I.S. Ils ont un rapport à l’enfance qui est parfois très naïf. Chez les jeunes acteurs français on ne le retrouve pas, ils sont très blasés. Cette naïveté, cette fraicheur, c’est tout ce qu’on demande au théâtre.
O.M. Ils proposaient beaucoup avec le corps et cela devenait plus compliqué parfois quand on passait à la parole. Ils se cachaient derrière un voile d’inhibition, de pudeur. Mais on a trouvé ces jeunes gens très proposants, très libres dans leurs corps, très imaginatifs, très fantaisistes et originaux. Ils ont une grande faculté d’expression corporelle. Les jeunes artistes français sont plus coincés, cela vient plus tardivement.
I.S. Ce que j’ai constaté aussi, c’est la soif d’apprendre. La faculté et même la facilité d'apprendre. Ce sont de véritables "buvards", ils absorbent tout et tout de suite. Nous avons noté une différence notable entre le premier et le dernier jour. C’était flagrant. Ils se sont appropriés les outils qui leur ont été proposés. C’etait le plus important et beau à voir.
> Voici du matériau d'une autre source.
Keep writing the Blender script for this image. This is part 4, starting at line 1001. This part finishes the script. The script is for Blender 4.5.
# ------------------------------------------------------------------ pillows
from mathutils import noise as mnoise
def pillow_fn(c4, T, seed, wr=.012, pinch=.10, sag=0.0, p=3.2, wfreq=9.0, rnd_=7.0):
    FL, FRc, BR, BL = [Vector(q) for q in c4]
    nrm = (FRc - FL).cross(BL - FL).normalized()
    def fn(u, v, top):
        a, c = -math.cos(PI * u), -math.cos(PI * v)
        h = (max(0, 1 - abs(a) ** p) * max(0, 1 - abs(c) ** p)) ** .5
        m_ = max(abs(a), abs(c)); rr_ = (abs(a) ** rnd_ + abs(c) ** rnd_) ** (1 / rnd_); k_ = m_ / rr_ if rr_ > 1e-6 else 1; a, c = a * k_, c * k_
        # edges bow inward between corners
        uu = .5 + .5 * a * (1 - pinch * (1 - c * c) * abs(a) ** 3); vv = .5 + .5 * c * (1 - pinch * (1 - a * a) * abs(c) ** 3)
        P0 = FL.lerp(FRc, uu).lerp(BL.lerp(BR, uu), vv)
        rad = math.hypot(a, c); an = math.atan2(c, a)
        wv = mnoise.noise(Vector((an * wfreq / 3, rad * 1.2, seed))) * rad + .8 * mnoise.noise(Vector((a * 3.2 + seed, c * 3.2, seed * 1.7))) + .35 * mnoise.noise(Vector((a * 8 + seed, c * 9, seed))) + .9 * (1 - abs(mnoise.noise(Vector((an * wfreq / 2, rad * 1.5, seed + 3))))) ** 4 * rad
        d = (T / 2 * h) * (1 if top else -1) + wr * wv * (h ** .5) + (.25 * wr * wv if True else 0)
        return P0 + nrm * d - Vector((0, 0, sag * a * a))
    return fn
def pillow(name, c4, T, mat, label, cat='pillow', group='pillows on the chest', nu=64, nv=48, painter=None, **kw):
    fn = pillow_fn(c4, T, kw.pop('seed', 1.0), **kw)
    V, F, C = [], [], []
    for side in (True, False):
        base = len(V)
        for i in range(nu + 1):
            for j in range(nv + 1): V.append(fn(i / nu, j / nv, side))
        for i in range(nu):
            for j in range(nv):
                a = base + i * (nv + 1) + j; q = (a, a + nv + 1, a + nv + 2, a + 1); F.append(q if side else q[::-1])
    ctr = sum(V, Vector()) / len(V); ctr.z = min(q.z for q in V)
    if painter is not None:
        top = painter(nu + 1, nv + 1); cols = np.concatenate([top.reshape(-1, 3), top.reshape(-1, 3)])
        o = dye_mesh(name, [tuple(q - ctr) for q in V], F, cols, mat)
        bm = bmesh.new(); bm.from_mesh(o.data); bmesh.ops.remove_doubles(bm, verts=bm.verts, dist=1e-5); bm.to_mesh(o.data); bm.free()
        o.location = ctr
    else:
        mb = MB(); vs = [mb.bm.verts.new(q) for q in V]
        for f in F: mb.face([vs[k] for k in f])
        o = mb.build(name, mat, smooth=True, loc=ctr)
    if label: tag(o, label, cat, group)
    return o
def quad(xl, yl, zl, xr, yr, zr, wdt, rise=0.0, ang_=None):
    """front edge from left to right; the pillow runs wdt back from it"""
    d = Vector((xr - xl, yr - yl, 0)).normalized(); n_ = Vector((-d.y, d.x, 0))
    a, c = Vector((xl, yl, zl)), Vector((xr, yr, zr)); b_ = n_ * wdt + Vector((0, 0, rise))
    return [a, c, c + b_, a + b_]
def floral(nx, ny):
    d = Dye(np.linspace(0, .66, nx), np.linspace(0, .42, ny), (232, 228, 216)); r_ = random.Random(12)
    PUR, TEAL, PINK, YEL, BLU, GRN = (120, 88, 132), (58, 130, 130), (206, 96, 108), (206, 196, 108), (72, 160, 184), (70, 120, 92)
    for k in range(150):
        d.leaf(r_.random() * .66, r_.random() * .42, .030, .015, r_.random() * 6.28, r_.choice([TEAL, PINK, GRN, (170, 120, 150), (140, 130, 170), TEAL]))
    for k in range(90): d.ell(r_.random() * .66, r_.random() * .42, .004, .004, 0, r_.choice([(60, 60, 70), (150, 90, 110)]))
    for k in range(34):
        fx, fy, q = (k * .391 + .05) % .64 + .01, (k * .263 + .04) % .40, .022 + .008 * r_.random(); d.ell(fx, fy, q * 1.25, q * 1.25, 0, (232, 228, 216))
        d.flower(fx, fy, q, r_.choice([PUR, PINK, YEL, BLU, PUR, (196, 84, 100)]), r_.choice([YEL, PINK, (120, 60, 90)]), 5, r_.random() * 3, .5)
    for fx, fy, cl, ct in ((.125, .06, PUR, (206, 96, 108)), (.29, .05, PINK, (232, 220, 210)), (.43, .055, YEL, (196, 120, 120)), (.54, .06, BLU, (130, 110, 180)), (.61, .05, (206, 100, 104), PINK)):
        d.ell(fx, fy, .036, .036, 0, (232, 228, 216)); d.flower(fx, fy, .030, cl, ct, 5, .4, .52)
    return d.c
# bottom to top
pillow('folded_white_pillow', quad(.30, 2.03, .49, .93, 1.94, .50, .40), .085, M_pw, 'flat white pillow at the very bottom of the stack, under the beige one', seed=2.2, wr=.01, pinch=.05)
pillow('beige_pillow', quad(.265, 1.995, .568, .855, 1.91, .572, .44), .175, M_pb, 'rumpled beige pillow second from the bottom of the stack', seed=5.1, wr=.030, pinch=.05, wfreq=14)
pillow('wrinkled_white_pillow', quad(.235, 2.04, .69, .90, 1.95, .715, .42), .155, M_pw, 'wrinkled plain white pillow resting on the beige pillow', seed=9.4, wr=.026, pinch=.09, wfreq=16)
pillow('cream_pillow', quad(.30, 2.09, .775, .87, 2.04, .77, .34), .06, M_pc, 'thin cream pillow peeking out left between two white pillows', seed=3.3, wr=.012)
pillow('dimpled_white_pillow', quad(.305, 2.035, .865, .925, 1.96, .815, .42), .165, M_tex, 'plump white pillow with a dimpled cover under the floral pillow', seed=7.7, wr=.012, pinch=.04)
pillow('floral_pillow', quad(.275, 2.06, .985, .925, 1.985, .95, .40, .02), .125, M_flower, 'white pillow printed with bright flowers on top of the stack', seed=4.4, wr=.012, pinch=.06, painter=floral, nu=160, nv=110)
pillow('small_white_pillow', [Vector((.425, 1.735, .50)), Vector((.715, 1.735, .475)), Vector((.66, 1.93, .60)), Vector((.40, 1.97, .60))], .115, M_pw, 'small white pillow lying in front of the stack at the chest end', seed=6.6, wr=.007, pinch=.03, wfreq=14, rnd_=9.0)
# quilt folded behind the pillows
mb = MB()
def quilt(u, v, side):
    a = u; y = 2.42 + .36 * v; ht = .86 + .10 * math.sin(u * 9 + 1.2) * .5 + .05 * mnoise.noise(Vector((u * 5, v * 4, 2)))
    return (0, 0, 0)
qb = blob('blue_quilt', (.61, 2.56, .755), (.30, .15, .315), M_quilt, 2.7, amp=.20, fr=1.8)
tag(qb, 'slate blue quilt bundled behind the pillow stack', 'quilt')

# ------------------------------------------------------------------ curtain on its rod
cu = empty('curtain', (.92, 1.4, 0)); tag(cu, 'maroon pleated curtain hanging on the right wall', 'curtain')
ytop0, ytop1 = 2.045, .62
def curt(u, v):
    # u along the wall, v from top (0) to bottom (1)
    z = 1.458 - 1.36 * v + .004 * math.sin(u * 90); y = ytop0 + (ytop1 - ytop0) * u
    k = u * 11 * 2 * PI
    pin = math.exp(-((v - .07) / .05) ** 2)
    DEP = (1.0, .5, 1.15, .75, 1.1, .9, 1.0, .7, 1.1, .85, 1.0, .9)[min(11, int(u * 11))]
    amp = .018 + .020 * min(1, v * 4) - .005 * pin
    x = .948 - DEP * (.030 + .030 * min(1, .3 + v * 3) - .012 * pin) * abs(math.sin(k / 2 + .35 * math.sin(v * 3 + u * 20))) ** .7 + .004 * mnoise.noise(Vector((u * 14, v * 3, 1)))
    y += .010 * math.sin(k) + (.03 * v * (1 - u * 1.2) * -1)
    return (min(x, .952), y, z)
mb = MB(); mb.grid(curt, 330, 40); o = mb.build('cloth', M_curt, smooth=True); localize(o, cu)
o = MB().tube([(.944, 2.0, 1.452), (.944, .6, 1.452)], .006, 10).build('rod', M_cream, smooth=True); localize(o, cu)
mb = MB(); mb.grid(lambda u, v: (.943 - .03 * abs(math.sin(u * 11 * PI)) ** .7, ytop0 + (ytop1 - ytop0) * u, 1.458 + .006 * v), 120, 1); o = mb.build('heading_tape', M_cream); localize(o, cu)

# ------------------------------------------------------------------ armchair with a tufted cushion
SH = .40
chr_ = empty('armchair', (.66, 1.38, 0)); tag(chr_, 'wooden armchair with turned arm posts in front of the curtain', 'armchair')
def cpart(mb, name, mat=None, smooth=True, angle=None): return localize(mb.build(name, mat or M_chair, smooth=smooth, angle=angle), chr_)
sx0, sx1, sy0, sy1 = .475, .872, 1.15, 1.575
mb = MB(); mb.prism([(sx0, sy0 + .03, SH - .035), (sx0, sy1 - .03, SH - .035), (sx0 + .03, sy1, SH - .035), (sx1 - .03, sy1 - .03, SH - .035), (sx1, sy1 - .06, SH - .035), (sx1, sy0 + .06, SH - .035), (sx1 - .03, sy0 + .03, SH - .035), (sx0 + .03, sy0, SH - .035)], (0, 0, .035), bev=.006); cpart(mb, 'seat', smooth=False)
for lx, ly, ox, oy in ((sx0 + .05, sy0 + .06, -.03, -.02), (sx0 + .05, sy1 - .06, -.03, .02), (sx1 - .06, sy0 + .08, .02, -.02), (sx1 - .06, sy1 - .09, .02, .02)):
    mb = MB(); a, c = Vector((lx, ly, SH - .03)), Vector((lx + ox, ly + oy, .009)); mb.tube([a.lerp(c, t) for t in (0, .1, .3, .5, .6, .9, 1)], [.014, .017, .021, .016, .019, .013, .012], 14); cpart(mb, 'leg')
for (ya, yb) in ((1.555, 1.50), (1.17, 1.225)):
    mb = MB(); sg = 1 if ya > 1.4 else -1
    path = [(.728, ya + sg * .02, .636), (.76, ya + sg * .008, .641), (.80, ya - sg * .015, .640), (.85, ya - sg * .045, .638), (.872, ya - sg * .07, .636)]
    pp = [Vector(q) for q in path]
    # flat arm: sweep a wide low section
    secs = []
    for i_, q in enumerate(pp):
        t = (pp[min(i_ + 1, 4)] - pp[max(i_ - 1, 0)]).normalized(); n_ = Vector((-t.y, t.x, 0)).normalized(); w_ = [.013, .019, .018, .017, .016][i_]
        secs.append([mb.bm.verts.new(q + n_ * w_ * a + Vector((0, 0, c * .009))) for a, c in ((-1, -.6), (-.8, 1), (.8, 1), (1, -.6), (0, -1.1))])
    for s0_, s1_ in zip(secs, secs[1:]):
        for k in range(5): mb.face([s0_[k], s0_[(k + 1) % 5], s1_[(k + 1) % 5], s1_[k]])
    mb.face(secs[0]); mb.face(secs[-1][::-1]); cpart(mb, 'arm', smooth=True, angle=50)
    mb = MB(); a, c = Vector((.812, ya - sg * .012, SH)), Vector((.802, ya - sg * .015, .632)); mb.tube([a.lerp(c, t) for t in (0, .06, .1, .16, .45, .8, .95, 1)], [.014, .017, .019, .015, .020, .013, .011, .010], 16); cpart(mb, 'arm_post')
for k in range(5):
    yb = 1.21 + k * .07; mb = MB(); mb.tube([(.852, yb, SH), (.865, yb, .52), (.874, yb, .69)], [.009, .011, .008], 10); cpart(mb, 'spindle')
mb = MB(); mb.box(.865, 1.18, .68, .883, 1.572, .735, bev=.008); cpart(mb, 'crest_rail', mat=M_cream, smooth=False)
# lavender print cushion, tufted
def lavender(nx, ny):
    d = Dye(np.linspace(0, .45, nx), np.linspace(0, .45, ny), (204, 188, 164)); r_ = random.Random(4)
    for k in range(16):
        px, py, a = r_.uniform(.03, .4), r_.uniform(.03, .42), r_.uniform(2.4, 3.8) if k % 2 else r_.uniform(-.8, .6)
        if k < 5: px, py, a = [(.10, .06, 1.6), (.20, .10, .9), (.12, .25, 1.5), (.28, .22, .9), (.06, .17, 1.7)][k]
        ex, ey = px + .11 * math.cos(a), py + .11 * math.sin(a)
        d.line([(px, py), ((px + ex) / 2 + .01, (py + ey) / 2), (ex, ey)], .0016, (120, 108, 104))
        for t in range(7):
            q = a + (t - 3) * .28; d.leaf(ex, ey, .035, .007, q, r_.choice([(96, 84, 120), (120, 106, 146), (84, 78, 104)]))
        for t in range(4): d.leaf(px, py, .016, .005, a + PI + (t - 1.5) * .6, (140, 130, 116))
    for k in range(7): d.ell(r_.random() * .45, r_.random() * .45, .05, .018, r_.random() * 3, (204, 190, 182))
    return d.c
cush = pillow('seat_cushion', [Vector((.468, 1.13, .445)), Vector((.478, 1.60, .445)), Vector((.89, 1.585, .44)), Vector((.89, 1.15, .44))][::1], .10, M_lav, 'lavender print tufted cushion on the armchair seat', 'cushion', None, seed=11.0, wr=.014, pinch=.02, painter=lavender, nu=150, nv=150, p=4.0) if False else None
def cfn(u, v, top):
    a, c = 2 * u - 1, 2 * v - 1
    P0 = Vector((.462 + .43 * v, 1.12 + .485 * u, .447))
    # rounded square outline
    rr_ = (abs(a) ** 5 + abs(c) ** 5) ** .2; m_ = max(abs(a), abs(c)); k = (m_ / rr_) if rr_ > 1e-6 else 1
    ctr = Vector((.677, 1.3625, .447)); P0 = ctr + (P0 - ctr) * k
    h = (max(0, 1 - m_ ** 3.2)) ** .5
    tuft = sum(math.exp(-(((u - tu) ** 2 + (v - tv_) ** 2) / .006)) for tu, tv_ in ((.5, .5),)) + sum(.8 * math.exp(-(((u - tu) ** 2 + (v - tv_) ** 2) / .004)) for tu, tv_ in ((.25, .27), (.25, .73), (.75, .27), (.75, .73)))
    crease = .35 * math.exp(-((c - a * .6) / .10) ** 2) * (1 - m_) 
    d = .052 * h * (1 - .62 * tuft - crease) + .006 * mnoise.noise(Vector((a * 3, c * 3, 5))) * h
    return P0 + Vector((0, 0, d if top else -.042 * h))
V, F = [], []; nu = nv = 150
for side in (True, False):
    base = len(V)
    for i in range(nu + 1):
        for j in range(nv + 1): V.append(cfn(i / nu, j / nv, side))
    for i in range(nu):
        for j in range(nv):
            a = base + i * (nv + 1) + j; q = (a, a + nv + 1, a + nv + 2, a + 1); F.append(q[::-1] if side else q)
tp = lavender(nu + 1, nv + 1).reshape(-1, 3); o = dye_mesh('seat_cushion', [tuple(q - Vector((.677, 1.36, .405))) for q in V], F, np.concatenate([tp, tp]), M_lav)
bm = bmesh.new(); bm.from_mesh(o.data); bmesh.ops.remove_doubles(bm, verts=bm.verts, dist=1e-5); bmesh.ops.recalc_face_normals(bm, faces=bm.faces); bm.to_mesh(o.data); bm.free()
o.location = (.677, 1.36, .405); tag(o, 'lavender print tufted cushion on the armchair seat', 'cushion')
Vous avez finalement découvert l’Arménie à travers sa jeunesse. Est-ce qu’eux vous ont transmis quelque chose pendant ces quelques jours ?
O.M. Oui, on réalisera sûrement plus tard les fresques qui nous ont percuté. Nous sommes sous l'émotion.
Il y a quelque chose de mélancolique ici, liée à l’histoire, à la guerre récente. Je sens la différence avec la jeunesse française que je trouve plus brutale, plus dure, plus angoissée, plus revendicative.
I.S. Pour conclure, on a été très heureux et très touchés. On a senti beaucoup de reconnaissance et d’amour. Il y a beaucoup d’ingratitude parmi les élèves en France. Ici c’est le contraire. C’est lié à la culture. Je pense qu’ici les gens sont profondément reconnaissants, gentils et respectueux.